:: Instruction ::
How do the records below read from their first line through the line containing "sun.rotation_euler = to_sun.to_track_quat('Z', 'Y').to_euler()"? Write those lines out exactly.

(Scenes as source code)
****************************************

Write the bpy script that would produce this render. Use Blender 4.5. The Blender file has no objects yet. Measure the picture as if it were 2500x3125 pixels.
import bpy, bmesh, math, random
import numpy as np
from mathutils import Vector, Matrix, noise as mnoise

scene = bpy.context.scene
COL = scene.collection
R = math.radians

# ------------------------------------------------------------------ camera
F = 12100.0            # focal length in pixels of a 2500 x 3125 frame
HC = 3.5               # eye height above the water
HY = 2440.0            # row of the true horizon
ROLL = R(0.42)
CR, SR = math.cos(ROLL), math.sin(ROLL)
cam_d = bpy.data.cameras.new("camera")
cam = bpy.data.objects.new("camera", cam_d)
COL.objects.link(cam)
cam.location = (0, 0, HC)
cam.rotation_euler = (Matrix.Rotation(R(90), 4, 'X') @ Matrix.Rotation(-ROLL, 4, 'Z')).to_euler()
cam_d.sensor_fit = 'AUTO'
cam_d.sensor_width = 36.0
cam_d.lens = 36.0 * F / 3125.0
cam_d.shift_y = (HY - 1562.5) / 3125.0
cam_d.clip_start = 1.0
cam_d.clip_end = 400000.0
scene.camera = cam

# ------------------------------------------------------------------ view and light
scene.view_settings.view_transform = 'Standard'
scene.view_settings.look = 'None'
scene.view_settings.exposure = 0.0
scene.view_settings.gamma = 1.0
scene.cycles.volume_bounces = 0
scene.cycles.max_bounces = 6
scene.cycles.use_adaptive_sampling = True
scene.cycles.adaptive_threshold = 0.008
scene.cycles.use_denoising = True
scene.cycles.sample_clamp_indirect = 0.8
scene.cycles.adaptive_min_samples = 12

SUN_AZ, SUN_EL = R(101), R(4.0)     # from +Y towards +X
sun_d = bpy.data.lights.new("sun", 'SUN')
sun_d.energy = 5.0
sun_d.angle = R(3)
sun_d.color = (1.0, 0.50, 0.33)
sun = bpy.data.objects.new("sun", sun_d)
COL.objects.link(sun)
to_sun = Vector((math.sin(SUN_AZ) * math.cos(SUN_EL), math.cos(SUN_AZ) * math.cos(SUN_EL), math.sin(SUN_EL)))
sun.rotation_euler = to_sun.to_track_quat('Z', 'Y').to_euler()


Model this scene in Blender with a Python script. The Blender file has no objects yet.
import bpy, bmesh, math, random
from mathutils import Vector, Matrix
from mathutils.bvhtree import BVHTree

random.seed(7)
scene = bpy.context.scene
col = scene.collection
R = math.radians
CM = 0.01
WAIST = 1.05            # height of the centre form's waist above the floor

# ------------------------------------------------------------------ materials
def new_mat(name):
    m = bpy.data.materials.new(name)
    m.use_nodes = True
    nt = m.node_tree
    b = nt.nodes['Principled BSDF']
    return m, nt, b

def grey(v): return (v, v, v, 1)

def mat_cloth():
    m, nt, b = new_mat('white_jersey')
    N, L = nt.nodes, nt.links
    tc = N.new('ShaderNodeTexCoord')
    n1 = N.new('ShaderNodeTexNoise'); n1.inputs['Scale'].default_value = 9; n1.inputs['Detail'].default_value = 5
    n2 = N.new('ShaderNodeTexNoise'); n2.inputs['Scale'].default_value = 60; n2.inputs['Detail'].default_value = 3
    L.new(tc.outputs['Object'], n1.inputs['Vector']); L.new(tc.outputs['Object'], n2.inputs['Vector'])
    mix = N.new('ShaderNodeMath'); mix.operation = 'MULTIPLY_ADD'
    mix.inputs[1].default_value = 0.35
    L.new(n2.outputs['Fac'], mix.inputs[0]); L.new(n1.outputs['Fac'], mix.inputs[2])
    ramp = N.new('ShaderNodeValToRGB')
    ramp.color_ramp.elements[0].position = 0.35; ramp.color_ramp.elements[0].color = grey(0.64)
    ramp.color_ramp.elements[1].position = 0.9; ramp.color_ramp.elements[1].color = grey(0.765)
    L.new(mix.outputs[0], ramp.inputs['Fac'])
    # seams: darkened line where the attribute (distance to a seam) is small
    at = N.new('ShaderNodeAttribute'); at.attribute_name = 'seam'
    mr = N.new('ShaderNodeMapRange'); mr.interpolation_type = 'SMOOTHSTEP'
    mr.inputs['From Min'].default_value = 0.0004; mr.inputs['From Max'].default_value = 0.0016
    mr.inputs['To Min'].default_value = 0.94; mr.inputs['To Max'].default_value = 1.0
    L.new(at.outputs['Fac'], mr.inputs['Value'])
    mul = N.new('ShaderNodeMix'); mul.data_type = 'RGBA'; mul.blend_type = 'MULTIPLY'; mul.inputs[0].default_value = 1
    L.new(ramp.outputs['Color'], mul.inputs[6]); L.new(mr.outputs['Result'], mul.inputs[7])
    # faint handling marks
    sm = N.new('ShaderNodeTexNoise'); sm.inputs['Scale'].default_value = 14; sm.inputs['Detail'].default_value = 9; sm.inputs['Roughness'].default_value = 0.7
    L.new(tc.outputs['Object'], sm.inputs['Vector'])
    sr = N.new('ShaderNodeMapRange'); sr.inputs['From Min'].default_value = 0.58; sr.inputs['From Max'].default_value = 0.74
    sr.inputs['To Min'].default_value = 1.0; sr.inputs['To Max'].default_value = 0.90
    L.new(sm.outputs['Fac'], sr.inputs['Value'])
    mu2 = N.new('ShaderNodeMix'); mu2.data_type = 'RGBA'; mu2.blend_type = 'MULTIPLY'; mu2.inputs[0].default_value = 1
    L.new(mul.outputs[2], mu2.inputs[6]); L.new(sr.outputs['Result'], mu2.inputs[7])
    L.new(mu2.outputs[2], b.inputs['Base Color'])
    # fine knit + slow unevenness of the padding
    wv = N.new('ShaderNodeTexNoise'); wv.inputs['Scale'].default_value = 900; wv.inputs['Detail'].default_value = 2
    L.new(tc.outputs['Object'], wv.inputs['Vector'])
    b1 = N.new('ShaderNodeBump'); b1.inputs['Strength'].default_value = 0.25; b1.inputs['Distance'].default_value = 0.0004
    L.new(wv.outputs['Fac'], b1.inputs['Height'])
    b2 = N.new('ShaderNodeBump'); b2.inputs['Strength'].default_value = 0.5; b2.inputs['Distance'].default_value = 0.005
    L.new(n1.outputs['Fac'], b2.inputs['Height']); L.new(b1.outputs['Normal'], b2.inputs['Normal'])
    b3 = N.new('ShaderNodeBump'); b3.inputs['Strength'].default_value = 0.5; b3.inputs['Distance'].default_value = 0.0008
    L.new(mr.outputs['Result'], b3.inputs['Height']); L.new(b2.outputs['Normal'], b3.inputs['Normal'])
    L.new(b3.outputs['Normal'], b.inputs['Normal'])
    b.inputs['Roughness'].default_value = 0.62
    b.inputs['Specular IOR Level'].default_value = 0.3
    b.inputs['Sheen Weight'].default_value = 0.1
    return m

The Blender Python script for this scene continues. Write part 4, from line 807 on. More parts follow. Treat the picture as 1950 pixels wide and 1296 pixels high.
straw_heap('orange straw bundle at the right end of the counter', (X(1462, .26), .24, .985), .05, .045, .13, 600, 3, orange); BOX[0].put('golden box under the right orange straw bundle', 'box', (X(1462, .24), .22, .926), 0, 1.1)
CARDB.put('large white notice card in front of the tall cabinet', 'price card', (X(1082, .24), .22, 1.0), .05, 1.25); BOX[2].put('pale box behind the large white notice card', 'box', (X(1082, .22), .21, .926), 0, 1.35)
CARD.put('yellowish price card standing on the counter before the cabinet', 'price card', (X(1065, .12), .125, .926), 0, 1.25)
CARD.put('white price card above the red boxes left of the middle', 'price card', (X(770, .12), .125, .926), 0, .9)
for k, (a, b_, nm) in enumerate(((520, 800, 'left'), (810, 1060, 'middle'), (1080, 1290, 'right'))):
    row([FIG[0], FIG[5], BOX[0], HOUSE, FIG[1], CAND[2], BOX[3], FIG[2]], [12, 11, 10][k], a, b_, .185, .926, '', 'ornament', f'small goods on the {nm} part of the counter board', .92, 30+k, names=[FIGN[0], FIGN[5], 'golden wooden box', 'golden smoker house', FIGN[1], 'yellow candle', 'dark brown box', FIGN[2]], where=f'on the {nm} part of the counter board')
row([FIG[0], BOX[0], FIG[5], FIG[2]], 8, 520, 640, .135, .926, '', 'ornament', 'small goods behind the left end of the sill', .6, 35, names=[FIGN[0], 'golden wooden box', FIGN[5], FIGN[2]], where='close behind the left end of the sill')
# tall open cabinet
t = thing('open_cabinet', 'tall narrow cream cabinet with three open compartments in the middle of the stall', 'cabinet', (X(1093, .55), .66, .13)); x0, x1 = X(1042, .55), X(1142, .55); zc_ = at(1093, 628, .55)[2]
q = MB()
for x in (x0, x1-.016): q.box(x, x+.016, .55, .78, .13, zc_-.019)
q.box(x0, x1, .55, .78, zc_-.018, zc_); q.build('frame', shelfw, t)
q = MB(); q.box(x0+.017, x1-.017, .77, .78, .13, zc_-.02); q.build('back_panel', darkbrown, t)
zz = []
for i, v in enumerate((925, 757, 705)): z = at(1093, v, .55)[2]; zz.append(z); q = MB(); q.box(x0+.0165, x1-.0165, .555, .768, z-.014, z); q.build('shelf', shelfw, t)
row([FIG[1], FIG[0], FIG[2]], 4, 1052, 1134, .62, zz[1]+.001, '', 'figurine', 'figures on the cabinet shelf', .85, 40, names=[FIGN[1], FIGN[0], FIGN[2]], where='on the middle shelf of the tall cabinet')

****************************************

:: Answer below ::
Write the bpy script that would produce this render. Use Blender 4.5. The Blender file has no objects yet. Measure the picture as if it were 2500x3125 pixels.
import bpy, bmesh, math, random
import numpy as np
from mathutils import Vector, Matrix, noise as mnoise

scene = bpy.context.scene
COL = scene.collection
R = math.radians

# ------------------------------------------------------------------ camera
F = 12100.0            # focal length in pixels of a 2500 x 3125 frame
HC = 3.5               # eye height above the water
HY = 2440.0            # row of the true horizon
ROLL = R(0.42)
CR, SR = math.cos(ROLL), math.sin(ROLL)
cam_d = bpy.data.cameras.new("camera")
cam = bpy.data.objects.new("camera", cam_d)
COL.objects.link(cam)
cam.location = (0, 0, HC)
cam.rotation_euler = (Matrix.Rotation(R(90), 4, 'X') @ Matrix.Rotation(-ROLL, 4, 'Z')).to_euler()
cam_d.sensor_fit = 'AUTO'
cam_d.sensor_width = 36.0
cam_d.lens = 36.0 * F / 3125.0
cam_d.shift_y = (HY - 1562.5) / 3125.0
cam_d.clip_start = 1.0
cam_d.clip_end = 400000.0
scene.camera = cam

# ------------------------------------------------------------------ view and light
scene.view_settings.view_transform = 'Standard'
scene.view_settings.look = 'None'
scene.view_settings.exposure = 0.0
scene.view_settings.gamma = 1.0
scene.cycles.volume_bounces = 0
scene.cycles.max_bounces = 6
scene.cycles.use_adaptive_sampling = True
scene.cycles.adaptive_threshold = 0.008
scene.cycles.use_denoising = True
scene.cycles.sample_clamp_indirect = 0.8
scene.cycles.adaptive_min_samples = 12

SUN_AZ, SUN_EL = R(101), R(4.0)     # from +Y towards +X
sun_d = bpy.data.lights.new("sun", 'SUN')
sun_d.energy = 5.0
sun_d.angle = R(3)
sun_d.color = (1.0, 0.50, 0.33)
sun = bpy.data.objects.new("sun", sun_d)
COL.objects.link(sun)
to_sun = Vector((math.sin(SUN_AZ) * math.cos(SUN_EL), math.cos(SUN_AZ) * math.cos(SUN_EL), math.sin(SUN_EL)))
sun.rotation_euler = to_sun.to_track_quat('Z', 'Y').to_euler()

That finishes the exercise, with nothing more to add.